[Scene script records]
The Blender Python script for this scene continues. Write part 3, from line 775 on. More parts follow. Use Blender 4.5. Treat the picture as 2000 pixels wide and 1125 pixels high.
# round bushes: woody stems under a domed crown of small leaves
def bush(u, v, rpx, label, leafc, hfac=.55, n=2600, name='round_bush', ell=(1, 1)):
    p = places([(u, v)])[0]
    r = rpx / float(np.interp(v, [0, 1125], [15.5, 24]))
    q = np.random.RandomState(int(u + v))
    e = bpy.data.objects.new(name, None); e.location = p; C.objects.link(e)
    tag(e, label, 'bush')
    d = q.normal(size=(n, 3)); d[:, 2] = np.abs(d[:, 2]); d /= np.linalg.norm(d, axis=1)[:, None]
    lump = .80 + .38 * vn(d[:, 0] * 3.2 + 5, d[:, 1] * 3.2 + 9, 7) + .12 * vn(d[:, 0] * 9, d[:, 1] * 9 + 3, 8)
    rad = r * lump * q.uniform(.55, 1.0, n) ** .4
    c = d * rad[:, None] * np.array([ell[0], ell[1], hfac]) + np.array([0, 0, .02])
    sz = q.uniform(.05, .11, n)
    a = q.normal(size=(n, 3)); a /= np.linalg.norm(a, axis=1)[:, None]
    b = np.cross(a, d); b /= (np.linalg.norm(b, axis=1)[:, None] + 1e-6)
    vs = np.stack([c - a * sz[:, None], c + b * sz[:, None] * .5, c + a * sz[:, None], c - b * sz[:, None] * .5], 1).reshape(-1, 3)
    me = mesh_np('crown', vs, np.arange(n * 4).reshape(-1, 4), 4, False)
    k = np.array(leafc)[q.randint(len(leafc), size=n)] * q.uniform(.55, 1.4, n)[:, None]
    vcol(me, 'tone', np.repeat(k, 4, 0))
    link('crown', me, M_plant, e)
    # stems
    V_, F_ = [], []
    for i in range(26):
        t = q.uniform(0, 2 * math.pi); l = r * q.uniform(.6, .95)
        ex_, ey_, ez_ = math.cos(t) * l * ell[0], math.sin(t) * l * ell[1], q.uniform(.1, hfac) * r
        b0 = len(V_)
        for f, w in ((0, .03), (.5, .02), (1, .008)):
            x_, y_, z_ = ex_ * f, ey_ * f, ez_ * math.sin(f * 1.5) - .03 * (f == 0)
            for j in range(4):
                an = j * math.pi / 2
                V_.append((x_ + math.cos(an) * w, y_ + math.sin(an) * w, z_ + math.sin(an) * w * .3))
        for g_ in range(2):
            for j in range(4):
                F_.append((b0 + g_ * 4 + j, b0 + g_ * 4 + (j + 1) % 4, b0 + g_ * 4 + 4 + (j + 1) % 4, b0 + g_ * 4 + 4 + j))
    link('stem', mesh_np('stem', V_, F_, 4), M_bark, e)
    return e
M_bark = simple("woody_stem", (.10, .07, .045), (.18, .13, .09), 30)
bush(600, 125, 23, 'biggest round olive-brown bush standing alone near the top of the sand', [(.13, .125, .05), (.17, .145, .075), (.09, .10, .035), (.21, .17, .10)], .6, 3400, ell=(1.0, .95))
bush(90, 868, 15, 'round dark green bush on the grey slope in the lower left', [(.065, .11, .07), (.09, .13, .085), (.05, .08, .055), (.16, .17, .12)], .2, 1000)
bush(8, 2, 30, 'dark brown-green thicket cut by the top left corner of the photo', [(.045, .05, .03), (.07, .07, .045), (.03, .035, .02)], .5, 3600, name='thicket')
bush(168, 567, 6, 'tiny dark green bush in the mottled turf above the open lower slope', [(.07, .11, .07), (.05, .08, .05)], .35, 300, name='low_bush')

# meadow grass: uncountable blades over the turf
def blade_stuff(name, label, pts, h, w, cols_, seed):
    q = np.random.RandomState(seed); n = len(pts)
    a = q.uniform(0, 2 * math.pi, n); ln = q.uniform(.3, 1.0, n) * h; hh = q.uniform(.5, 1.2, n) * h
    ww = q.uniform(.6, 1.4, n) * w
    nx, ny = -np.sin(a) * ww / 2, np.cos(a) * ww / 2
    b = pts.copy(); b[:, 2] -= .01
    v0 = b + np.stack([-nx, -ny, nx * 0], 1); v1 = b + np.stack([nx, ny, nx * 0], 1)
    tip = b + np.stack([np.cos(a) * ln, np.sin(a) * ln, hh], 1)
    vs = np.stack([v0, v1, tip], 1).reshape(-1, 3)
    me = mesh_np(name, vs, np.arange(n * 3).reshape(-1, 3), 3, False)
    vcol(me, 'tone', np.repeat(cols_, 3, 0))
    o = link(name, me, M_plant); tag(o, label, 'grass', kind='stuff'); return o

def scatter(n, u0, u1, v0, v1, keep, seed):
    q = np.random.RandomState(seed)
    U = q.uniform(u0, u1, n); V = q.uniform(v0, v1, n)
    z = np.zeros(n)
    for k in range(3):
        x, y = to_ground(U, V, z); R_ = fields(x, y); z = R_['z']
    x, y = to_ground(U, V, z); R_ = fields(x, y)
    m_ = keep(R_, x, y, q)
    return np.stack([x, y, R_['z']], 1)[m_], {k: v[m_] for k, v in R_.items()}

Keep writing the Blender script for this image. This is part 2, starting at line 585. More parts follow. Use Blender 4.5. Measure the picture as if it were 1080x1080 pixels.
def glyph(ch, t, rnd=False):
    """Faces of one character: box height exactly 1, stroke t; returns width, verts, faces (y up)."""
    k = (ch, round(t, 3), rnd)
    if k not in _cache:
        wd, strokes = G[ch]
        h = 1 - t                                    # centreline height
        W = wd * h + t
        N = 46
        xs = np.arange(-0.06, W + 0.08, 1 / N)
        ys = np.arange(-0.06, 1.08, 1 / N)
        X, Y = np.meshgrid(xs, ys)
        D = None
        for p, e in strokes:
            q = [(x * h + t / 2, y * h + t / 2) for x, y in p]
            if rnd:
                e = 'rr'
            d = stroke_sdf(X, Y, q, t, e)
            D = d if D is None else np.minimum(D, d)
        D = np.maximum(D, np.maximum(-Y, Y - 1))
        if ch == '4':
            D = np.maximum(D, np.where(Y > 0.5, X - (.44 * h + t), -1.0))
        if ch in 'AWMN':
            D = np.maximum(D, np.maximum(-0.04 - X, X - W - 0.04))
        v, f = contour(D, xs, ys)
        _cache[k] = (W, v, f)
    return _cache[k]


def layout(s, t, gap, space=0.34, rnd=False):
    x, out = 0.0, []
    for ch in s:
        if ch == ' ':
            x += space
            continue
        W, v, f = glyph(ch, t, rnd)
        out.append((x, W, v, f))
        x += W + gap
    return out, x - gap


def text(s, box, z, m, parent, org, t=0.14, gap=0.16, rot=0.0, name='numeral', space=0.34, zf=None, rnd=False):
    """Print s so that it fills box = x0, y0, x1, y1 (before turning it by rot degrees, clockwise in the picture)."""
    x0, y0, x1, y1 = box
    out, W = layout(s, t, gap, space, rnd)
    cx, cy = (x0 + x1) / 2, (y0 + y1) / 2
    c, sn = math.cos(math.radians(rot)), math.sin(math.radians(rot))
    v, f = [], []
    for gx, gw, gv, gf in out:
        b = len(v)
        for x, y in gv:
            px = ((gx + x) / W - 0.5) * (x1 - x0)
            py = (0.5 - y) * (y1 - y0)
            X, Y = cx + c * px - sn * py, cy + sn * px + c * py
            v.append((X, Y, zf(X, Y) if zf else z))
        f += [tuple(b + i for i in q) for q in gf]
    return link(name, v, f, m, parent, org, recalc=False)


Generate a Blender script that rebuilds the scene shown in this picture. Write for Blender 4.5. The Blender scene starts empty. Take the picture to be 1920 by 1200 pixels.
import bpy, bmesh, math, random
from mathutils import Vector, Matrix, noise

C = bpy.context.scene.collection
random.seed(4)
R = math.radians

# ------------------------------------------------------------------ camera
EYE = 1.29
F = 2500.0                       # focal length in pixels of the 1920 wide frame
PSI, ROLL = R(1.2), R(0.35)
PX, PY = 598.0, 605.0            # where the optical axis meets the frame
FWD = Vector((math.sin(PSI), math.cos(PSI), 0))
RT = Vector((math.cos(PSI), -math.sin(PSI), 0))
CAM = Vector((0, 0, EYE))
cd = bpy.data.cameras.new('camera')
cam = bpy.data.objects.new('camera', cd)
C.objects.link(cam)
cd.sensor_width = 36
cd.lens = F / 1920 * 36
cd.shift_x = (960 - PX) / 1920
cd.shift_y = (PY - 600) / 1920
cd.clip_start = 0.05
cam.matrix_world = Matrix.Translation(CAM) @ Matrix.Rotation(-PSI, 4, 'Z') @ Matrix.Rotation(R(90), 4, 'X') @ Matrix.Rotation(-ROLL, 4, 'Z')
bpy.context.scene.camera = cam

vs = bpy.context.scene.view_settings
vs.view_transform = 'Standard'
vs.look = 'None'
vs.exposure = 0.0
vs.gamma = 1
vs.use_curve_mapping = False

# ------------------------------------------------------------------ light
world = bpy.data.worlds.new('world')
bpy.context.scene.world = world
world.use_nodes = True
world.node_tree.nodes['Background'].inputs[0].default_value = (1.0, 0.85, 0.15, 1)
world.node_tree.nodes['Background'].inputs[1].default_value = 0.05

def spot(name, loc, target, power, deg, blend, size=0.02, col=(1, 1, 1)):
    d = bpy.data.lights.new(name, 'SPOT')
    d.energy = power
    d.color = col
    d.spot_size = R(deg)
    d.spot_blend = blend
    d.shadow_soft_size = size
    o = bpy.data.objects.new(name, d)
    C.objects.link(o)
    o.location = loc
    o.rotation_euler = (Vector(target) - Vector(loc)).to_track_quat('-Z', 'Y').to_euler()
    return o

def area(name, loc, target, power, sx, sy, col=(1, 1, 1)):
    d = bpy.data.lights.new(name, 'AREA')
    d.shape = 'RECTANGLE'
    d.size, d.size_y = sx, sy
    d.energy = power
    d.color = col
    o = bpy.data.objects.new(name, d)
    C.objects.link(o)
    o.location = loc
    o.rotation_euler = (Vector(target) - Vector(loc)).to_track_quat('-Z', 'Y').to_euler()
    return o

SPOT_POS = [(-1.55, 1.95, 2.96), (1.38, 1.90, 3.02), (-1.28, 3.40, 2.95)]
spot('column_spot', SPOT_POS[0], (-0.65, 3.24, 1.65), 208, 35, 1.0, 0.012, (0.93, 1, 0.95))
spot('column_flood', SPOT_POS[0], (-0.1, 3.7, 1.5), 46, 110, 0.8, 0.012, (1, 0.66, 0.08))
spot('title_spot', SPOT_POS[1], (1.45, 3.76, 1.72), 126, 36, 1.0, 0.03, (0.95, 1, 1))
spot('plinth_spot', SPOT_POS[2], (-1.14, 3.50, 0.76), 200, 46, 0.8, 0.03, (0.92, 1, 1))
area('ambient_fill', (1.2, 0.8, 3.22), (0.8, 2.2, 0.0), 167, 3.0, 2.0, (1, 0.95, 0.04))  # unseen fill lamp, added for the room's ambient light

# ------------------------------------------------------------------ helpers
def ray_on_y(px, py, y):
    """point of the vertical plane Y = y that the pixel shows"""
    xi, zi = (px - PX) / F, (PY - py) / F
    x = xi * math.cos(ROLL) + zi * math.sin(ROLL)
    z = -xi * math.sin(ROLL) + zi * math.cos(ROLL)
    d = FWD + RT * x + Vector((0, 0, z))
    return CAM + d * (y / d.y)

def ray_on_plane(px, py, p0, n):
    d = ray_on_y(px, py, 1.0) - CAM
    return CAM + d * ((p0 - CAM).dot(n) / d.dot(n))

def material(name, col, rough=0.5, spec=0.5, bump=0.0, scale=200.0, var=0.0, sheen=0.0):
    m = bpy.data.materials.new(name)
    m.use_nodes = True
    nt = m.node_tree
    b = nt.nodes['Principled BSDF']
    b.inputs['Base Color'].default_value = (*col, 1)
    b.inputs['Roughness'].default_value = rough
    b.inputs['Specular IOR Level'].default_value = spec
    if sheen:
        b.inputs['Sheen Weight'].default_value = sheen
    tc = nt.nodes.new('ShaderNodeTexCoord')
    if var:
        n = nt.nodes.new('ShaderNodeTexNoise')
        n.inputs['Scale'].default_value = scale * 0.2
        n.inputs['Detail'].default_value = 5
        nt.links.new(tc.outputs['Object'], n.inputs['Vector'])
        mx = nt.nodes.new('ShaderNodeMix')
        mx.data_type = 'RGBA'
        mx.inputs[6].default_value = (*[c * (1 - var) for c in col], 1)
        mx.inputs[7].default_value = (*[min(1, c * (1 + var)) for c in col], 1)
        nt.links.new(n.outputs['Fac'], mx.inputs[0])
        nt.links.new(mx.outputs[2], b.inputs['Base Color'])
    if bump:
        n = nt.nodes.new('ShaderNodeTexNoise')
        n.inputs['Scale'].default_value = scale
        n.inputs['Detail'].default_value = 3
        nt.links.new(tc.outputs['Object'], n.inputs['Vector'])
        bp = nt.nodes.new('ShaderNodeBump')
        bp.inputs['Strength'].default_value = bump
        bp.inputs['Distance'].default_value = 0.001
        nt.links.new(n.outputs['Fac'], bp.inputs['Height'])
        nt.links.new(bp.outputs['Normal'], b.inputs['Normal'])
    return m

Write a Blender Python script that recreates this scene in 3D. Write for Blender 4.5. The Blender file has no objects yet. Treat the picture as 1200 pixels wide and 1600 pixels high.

Problem description => The lines to transcribe begin at the line with "Keep writing the" and end at the line with "return out, x - gap"; copy them exactly, both ends included.

Exercise solution =>
Keep writing the Blender script for this image. This is part 2, starting at line 585. More parts follow. Use Blender 4.5. Measure the picture as if it were 1080x1080 pixels.
def glyph(ch, t, rnd=False):
    """Faces of one character: box height exactly 1, stroke t; returns width, verts, faces (y up)."""
    k = (ch, round(t, 3), rnd)
    if k not in _cache:
        wd, strokes = G[ch]
        h = 1 - t                                    # centreline height
        W = wd * h + t
        N = 46
        xs = np.arange(-0.06, W + 0.08, 1 / N)
        ys = np.arange(-0.06, 1.08, 1 / N)
        X, Y = np.meshgrid(xs, ys)
        D = None
        for p, e in strokes:
            q = [(x * h + t / 2, y * h + t / 2) for x, y in p]
            if rnd:
                e = 'rr'
            d = stroke_sdf(X, Y, q, t, e)
            D = d if D is None else np.minimum(D, d)
        D = np.maximum(D, np.maximum(-Y, Y - 1))
        if ch == '4':
            D = np.maximum(D, np.where(Y > 0.5, X - (.44 * h + t), -1.0))
        if ch in 'AWMN':
            D = np.maximum(D, np.maximum(-0.04 - X, X - W - 0.04))
        v, f = contour(D, xs, ys)
        _cache[k] = (W, v, f)
    return _cache[k]


def layout(s, t, gap, space=0.34, rnd=False):
    x, out = 0.0, []
    for ch in s:
        if ch == ' ':
            x += space
            continue
        W, v, f = glyph(ch, t, rnd)
        out.append((x, W, v, f))
        x += W + gap
    return out, x - gap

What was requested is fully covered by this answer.